Dampak dari peristiwa kudeta di Myanmar beberapa waktu lalu, ternyata umat Kristen di Myanmar mengaku masih terus dihantui rasa takut. Mereka meminta dukungan doa dari umat Kristen di seluruh dunia.

“Rasanya harapan kami dirampas. Saya tidak bisa tidur dan saya berdoa Tuhan di malam itu. Impian, harapan, tujuan dan kebebasan kami direnggut. Hidup kami penuh dengan kesedihan, ketakutan dan penuh masalah di bawah pimpinan rezim militer. Banyak orang menderita karena perang. Kami tertekan akibat kudeta militer karena kami berharap terjadi gencatan senjata,” ungkap Pendeta Zay yang tinggal di wilayah Rakhine State.

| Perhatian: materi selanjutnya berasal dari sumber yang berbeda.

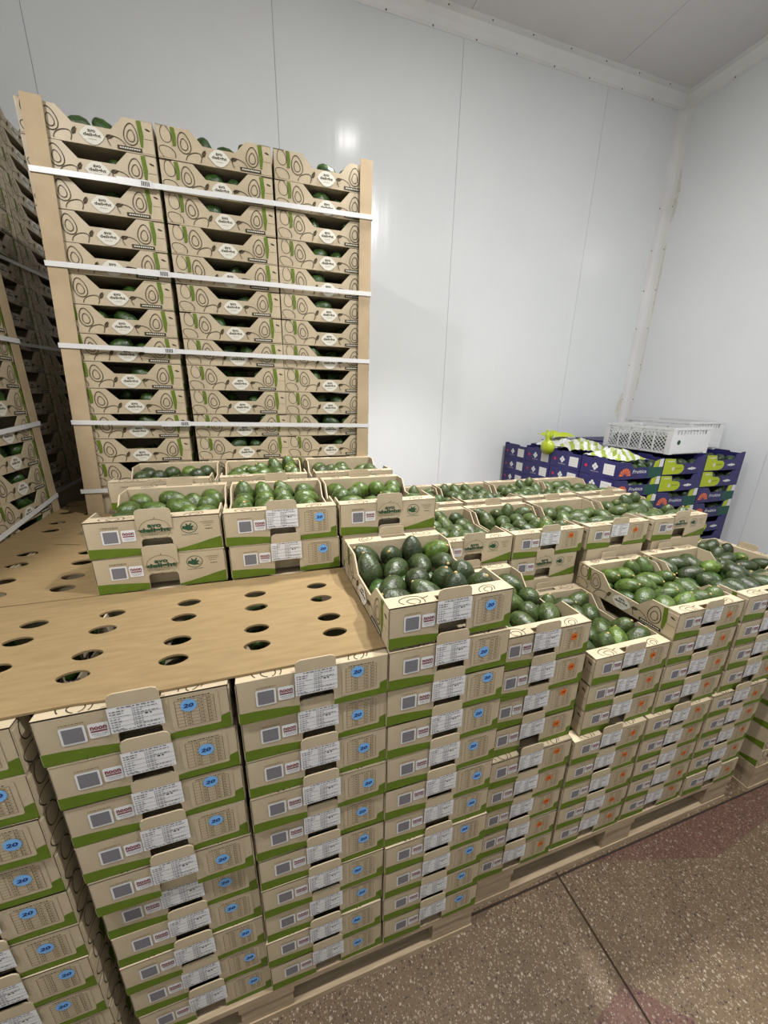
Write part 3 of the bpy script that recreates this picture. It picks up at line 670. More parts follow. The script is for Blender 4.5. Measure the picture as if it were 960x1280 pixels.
# second and third rows on the sheets
r2 = [(0.402, '20'), (0.722, '20'), (1.04, '20')]
for i, (x, _) in enumerate(r2):
    for l in range(2):
        kind = ('brand', '20', 'brand')[i]
        if i == 2 and l == 0: kind = '20'
        nm = ('printed front crate without count sticker', 'crate with blue 20 sticker', 'crate')[i]
        lb = (('lower printed crate resting on the sheet, under the open printed crate at left', 'open printed crate, upper of two on the cardboard sheet, beside the strapped tower'),
              ('lower blue 20 sticker crate resting on the sheet, middle of the second row', 'open crate with blue 20 sticker, upper of two, middle of the second row'),
              ('crate hidden under the printed open crate right of the second row', 'open printed crate in second row behind the dark avocados crate'))[i][l]
        o = crate((x + (0.006 if l == 0 else 0), 0.42 + D / 2 + 0.002 * l, ZT + 0.0055 + HS * l), (0.02 if i == 0 else 0.0) if l else 0, kind, lb, 'crates on the cardboard sheets')
        o.scale = (1.04, 1.0, 1.0)
        if l == 1:
            fill(o.location, o.rotation_euler.z, (1, 0, 2)[i], i == 1, 'green', ('in printed open crate nearest strapped tower', 'in middle crate of second row', 'in printed open crate above dark avocados')[i], 'avocados in second row crates')
    CORE.append((x - W / 2, x + W / 2, 0.42, 0.81, ZP, ZT - 0.002))
r3 = [0.335, 0.683, 1.03]
for i, x in enumerate(r3):
    o = crate((x, 0.826 + D / 2, ZT + 0.020 + HS), 0.0, 'side', ('open crate of dark avocados in third row, directly before the tower', 'open crate of bright avocados in third row, middle one before the tower', 'open crate in third row before the tower, beside the bare wall')[i], 'crates on the cardboard sheets', None)
    o.scale = (1.07, 0.98, 1.0)
    fill(o.location, 0, (2, 4, 1)[i], i == 2, ('dark', 'green', 'mid')[i], ('in first third-row crate before tower', 'in middle third-row crate before tower', 'in last third-row crate before tower')[i], 'avocados in third row crates')
    CORE.append((x - W / 2, x + W / 2, 0.826, 1.21, ZP, ZT + 0.018 + HS))
fill(P1OPEN.location, 0.02, 3, False, 'dark', 'in open crate beside cardboard sheet', 'avocados in the crate beside the sheet')
# stacks with orange stickers
p2 = {4: (9, 0.0998, 1.358, 0.0), 5: (8, 0.0952, 1.667, 0.033), 6: (9, 0.0952, 1.974, 0.029), 7: (9, 0.0960, 2.280, 0.037)}
d2 = {4: 'first orange sticker stack from left', 5: 'second orange sticker stack, lowest one', 6: 'third orange sticker stack from left', 7: 'fourth orange sticker stack, at photo edge'}
for c, (n, st, x, dx) in p2.items():
    for k in range(n):
        o = crate((x + (dx if k >= 5 else 0) + jit(0.0015), 0.041 + D / 2 + jit(0.003) + (0.012 if k >= 5 else 0), ZP2 + st * k), jit(0.005), '18',
                  f'kraft avocado crate, {ORD[n - 1 - k]} from top in {d2[c]}', 'crates with orange stickers')
        o.scale.z = st / HS
    fill((x + dx, 0.053 + D / 2, ZP2 + st * (n - 1)), 0, (1, 3, 0, 2)[c - 4], c in (5, 7), ('mid', 'mid', 'green', 'dark')[c - 4],
         ('in first open orange sticker crate', 'in lowest open orange sticker crate', 'in third open orange sticker crate', 'in fourth open orange sticker crate')[c - 4], 'avocados in the orange sticker crates')
ZR2 = 1.036
for i, (x, kind, lb) in enumerate([(1.372, 'brand', 'open printed crate in second row, beside the stack of dark avocados'), (1.700, '18', 'open orange sticker crate in second row, above a printed crate'),
                                   (2.045, '18', 'open orange sticker crate in second row, third along'), (2.395, 'brand', 'open printed crate ending the second row, nearest the navy boxes')]):
    o = crate((x, 0.458 + D / 2, ZR2), 0, kind, lb, 'second row crates behind orange stickers'); o.scale.x = 1.08
    fill(o.location, 0, (0, 3, 1, 4)[i], i % 2 == 0, 'mid', ('in second-row printed crate beside dark avocados', 'in second-row crate above a printed crate', 'in orange sticker second-row crate, third along', 'in printed crate nearest navy boxes')[i], 'avocados in second row behind orange stickers')
    z = ZR2
    if i == 1:
        z -= 0.0982
        o = crate((x - 0.01, 0.458 + D / 2, z), 0, 'brand', 'lower printed crate in second row, just above the lowest open crate', 'second row crates behind orange stickers'); o.scale.x = 1.04
    CORE.append((x - 0.148, x + 0.148, 0.458, 0.85, ZP2, z - 0.002))
for i, x in enumerate((1.408, 1.743, 2.078, 2.418)):
    o = crate((x, 0.888 + D / 2, ZR2 + 0.003), 0, 'side', ('open crate in third row, first one along the bare wall', 'open crate in third row, second one along the bare wall', 'open crate in third row, third one along the bare wall', 'open crate in third row touching the navy fruit boxes')[i], 'third row crates along the wall', None); o.scale.x = 1.08
    fill(o.location, 0, (3, 0, 4, 2)[i], i % 2 == 1, 'mid', ('in first wall-side third-row crate', 'in second wall-side third-row crate', 'in third wall-side third-row crate', 'in third-row crate touching navy boxes')[i], 'avocados in the wall-side third row')
    CORE.append((x - 0.148, x + 0.148, 0.888, 1.28, ZP2, ZR2 + 0.001))
# third pallet: long sides face the aisle
for j in range(2):
    for k in range(8):
        y = 0.034 + W / 2 + j * 0.30
        if j == 0 or k == 7:
            o = crate((2.567 + D / 2, y, ZP2 + 0.0968 * k), PI / 2, 'side', (f'crate with avocado drawings, {ORD[7 - k]} from top, last stack past the orange stickers' if j == 0 else 'open crate behind the last stack past the orange stickers'), 'crates of the last pallet')
    fill((2.567 + D / 2, y, ZP2 + 0.0968 * 7), PI / 2, (0, 3)[j], False, 'dark', ('in last stack past orange stickers', 'in crate behind last stack')[j], 'avocados of the last pallet')
CORE.append((2.567, 2.957, 0.334, 0.629, ZP2, ZP2 + 0.0968 * 7 - 0.002))

# the tall strapped tower: long sides face the room
TZ = 2.45 - 0.029
TH = 0.0995
tower_avos = []
for c in range(3):
    for k in range(13):
        z = TZ - TH * k
        sh = (-0.016, 0.002, -0.010)[c] * k / 11
        x = 0.2 + 0.4 * c + sh + (0.0, 0.002, 0.004)[c]
        o = crate((x, 1.222 + W / 2 + jit(0.002), z), PI / 2 + jit(0.004), 'side', f'crate with avocado drawings, {ORD[k]} from top, {("column nearest the dark gap", "middle column", "column nearest the bare wall")[c]} of strapped tower', 'crates of the strapped tower')
        tower_avos.append(((x, 1.222 + W / 2, z), PI / 2, (c * 3 + k) % 5, k % 2 == 0))
    zb = TZ - TH * 12 - 0.003
    CORE.append((0.005 + 0.4 * c, 0.395 + 0.4 * c, 1.224, 1.51, ZP, zb))
    for j in (1, 2):
        for k in range(24): CORE.append((0.004 + 0.4 * c, 0.396 + 0.4 * c, 1.524 + 0.385 * (j - 1), 1.524 + 0.385 * j - 0.005, TZ + H - TH * (k + 1) + 0.003, TZ + H - TH * k))
# tower beside the sheets (near) and the one in the dark gap (far): long sides face right
LX = -0.205
near_avos = []
def zl(k): return ZP + HS * k
for j, ks in ((0, range(9, 22)), (1, range(8, 15))):
    for k in ks:
        y = 1.318 - D / 2 - 0.398 * j
        crate((LX - W / 2, y, zl(k) + 0.02), PI + jit(0.004), 'side', f'crate with avocado drawings, {ORD[k - 8]} visible layer, {("far", "near")[j]} column of tower at photo edge', 'crates of the tower at the photo edge')
        near_avos.append(((LX - W / 2, y, zl(k) + 0.02), PI, (k + j) % 5, k % 2 == 0))
CORE += [(LX - W, LX, 0.93, 1.318, 0, zl(9) + 0.018), (LX - W, LX, 0.53, 0.918, 0, zl(8) + 0.018), (LX - W, LX, 0.53, 0.918, zl(15) + 0.02, zl(22) + 0.02), (LX - W, LX, 0.13, 0.52, 0, zl(22))]
for k in range(22): CORE.append((LX - 2 * W - 0.005, LX - W - 0.005, 0.13, 1.318, zl(k), zl(k) + 0.0955))
GX = -0.35
for j in range(2):
    for k in range(10, 28):
        y = 1.495 + D / 2 + 0.398 * j
        crate((GX - W / 2, y, zl(k)), PI + jit(0.004), 'side', f'shaded crate in the dark gap, {ORD[27 - k] if k > 14 else "low " + ORD[k - 10]} {"from top" if k > 14 else "layer"}, {("near", "far")[j]} column', 'crates in the dark gap')
CORE.append((GX - W, GX, 1.495, 2.285, 0, zl(10) - 0.002))
for k in range(28): CORE.append((GX - 2 * W - 0.005, GX - W - 0.005, 1.495, 2.285, zl(k), zl(k) + 0.0955))
# stack under the rear sheet
for a in ((LX + 0.01, -0.06, 0.42, 1.42), (-0.055, 0.24, 0.42, 1.19), (LX + 0.01, -0.065, 0.03, 0.41)):   # open boxes: low filling with rims
    CORE.append((*a, ZP, ZT - 0.075))
    for b in ((a[0], a[0] + 0.006, a[2], a[3]), (a[1] - 0.006, a[1], a[2], a[3]), (a[0] + 0.007, a[1] - 0.007, a[2], a[2] + 0.006), (a[0] + 0.007, a[1] - 0.007, a[3] - 0.006, a[3])): CORE.append((*b, ZT - 0.074, ZT - 0.002))
mb = MB()
for a in CORE: mb.box(*a, 'kraft')
core = mb.build('inner_crates'); core['kind'] = 'stuff'
tag(core, 'closed kraft crates stacked deep inside the pallets behind the visible ones', 'crates')

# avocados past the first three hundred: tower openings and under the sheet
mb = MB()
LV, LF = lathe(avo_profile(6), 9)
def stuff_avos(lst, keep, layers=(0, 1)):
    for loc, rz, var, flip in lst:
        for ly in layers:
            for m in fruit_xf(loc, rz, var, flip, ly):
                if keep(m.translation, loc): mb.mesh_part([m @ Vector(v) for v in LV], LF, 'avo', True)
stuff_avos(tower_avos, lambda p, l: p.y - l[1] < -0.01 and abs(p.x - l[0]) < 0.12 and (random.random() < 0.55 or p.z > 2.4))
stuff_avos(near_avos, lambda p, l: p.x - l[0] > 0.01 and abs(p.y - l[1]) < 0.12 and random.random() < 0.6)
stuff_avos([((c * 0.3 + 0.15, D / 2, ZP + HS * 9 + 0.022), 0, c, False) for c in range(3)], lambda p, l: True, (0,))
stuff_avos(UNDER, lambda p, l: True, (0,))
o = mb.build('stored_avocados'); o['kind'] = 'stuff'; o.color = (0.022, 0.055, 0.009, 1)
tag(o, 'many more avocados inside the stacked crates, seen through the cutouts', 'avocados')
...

Sebelumnya, Myanmar telah mengalami begitu banyak kehancuran sebagai akibat perang saudara.

Perang saudara itu memakan waktu hingga 70 tahun yang mencuat sejak tahun 1948. Sampai sekarang pun konflik masih berkecamuk di Kachin serta Shan, meski belum lama ini mereka melakukan gencatan senjata. Selama 49 tahun Myanmar berada dalam pimpinan militer hingga kemudian pada tahun 2011, junta militer Myanmar mundur. Baru 4 tahun lalu, Myanmar melakukan pemilu pertama sebagai negara demokrasi dan Aung San Suu Kyi menang telak.

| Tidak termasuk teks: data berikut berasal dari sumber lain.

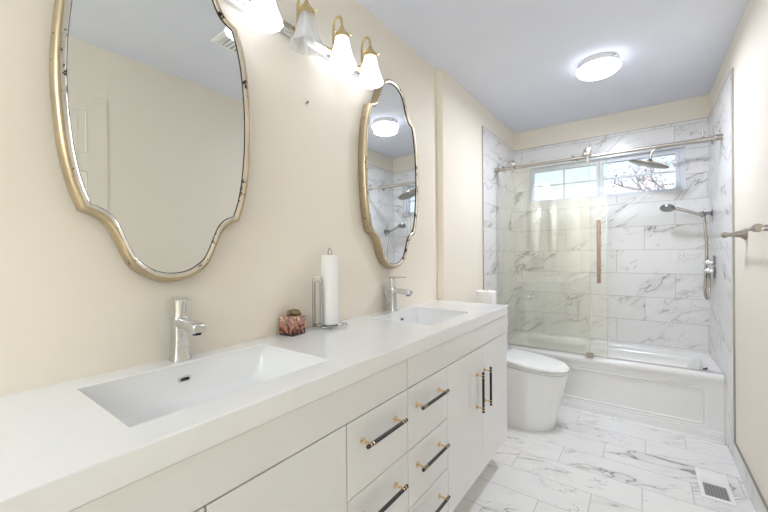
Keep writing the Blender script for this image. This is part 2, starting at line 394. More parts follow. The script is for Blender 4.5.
# ---------------------------------------------------------------- outside the window
b = bm_new(); box(b, -14, 16, YB+0.6, 32, -0.5, -0.3); struct('ground', b, pbr('lawn', (96, 104, 72), 0.95, var=0.25, vscale=3))
M['bark'] = pbr('bark', (150, 134, 126), 0.9, bump=0.5, bscale=30, var=0.25, vscale=8)
M['leaf'] = pbr('autumn_leaf', (232, 208, 198), 0.7, var=0.25, vscale=3)
def tree(name, label, base, height, seed, leaves):
    rnd = random.Random(seed)
    t = thing(name, label, 'tree', base, 'trees outside the window')
    bt = bm_new(); bb = bm_new(); bl = bm_new(); B = Vector(base)
    top = B + Vector((0.15, 0.1, height))
    tube(bt, [B, B+Vector((0.05, 0, height*0.4)), top], [0.13, 0.09, 0.02], 10)
    rl_ = random.Random(seed+100)
    def branch(p, d, L, r, depth):
        pts = [p]; q = p.copy(); dd = d.copy()
        for k in range(4):
            dd = (dd + Vector((rnd.uniform(-.3, .3), rnd.uniform(-.3, .3), rnd.uniform(-.05, .25)))).normalized()
            q = q + dd*L/4; pts.append(q.copy())
        tube(bb, pts, [r*(1-0.2*k) for k in range(5)], 6)
        if depth < 2:
            for k in range(5):
                i = rnd.randint(1, 4)
                nd = (dd + Vector((rnd.uniform(-1, 1), rnd.uniform(-1, 1), rnd.uniform(-.3, .7)))).normalized()
                branch(pts[i], nd, L*0.55, r*0.5, depth+1)
        if depth >= 1:
            for k in range(leaves):
                c = pts[rl_.randint(1, 4)] + Vector((rl_.gauss(0, .09), rl_.gauss(0, .09), rl_.gauss(0, .09)))
                s = rl_.uniform(.014, .03)
                u = Vector((rl_.gauss(0, 1), rl_.gauss(0, 1), rl_.gauss(0, 1))).normalized(); a, e = frame_for(u)
                vs = [bl.verts.new(c+a*s*1.4), bl.verts.new(c+e*s*.6), bl.verts.new(c-a*s*1.4), bl.verts.new(c-e*s*.6)]
                bl.faces.new(vs)
    for k in range(16):
        h = height*(0.3+0.65*k/15); p = B + Vector((0.05, 0, 0)) + Vector((0.1, 0.1, 0))*(h/height); p.z = B.z + h
        a = k*2.4 + rnd.uniform(-.4, .4)
        branch(p, Vector((math.cos(a), math.sin(a), rnd.uniform(.2, .8))).normalized(), 1.0, 0.034, 0)
    build('trunk', bt, 'bark', t, smooth=True); build('branches', bb, 'bark', t)
    f = build('foliage', bl, 'leaf', t); f['kind'] = 'stuff'
tree('bare_tree', 'bare branching tree with pinkish leaves outside the right-hand window sash', (1.62, 7.2, -0.3), 4.7, 3, 12)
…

Perang saudara ini secara langsung mempengaruhi kehidupan orang-orang Kristen yang tinggal di wilayah Chin, Kachin dan Karen. Mereka sering mengalami penganiayaan dari kelompok pemberontak ataupun kelompok militer yang memiliki pandangan yang berbeda dengan pemerintah.

Ketegangan yang terjadi di Myanmar semakin memburuk saat pasukan militer menangkap  Aung San Suu Kyi dan presiden Win Myint. Mereka ditangkap atas tuduhan manipulasi pada pemilihan presiden sebelumnya. Pasukan militer Myanmar menempatkan mantan Jenderal dan anggota partai militer ke dalam posisi-posisi kunci di pemerintahan baru mereka, termasuk keuangan, budaya dan agama.

Kondisi ini tentu akan membuat gereja di Myanmar kesulitan sebab orang-orang militer Myanmar selalu menganiaya umat Kristen. Pasukan militer Myanmar sering menyerang desa-desa yang mayoritas penduduknya beragama Kristen. Selain itu, mereka juga sering merusak gereja-gereja yang ada.

“Sekarang tentara berkuasa sepenuhnya, tanpa struktur parlemen, debat dan dialog. Itu artinya, kita tidak tahu apa yang akan terjadi pada kaum minoritas,” kata Julia Bicknell, analis dari Open Doors.

Setelah saluran telepon dan internet kembali pulih setelah dinon-aktifkan saat peristiwa kudeta beberapa waktu lalu, masyarakat Myanmar mulai membagikan kondisi yang mereka alami. Mereka mengatakan bahwa mereka mulai dapat tenang, tetapi sebagian lain masih ketakutan.

Mereka mengaku menyaksikan sendiri pasukan militer menjaga ketat di beberapa tempat. Ribuan warga memberanikan diri bersatu turun ke jalan menentang tindakan yang dilakukan pasukan militer. Masyarakat berharap tindakan ini dapat membuat pasukan militer Myanmar melakukan gencatan senjata.

Sementara itu, Presiden terpilih Amerika Serikat Joe Biden mengambil tindakan tegas terhadap militer Myanmar (atau Burma) yang melakukan kudeta. Ia akan memberikan sanksi pada pejabat militer Myanmar dengan membekukan akses aset yang berbasis di Amerika Serikat. Ia mendesak agar militer Myanmar membebaskan Aung San Suu Kyi dan presiden Win Myint.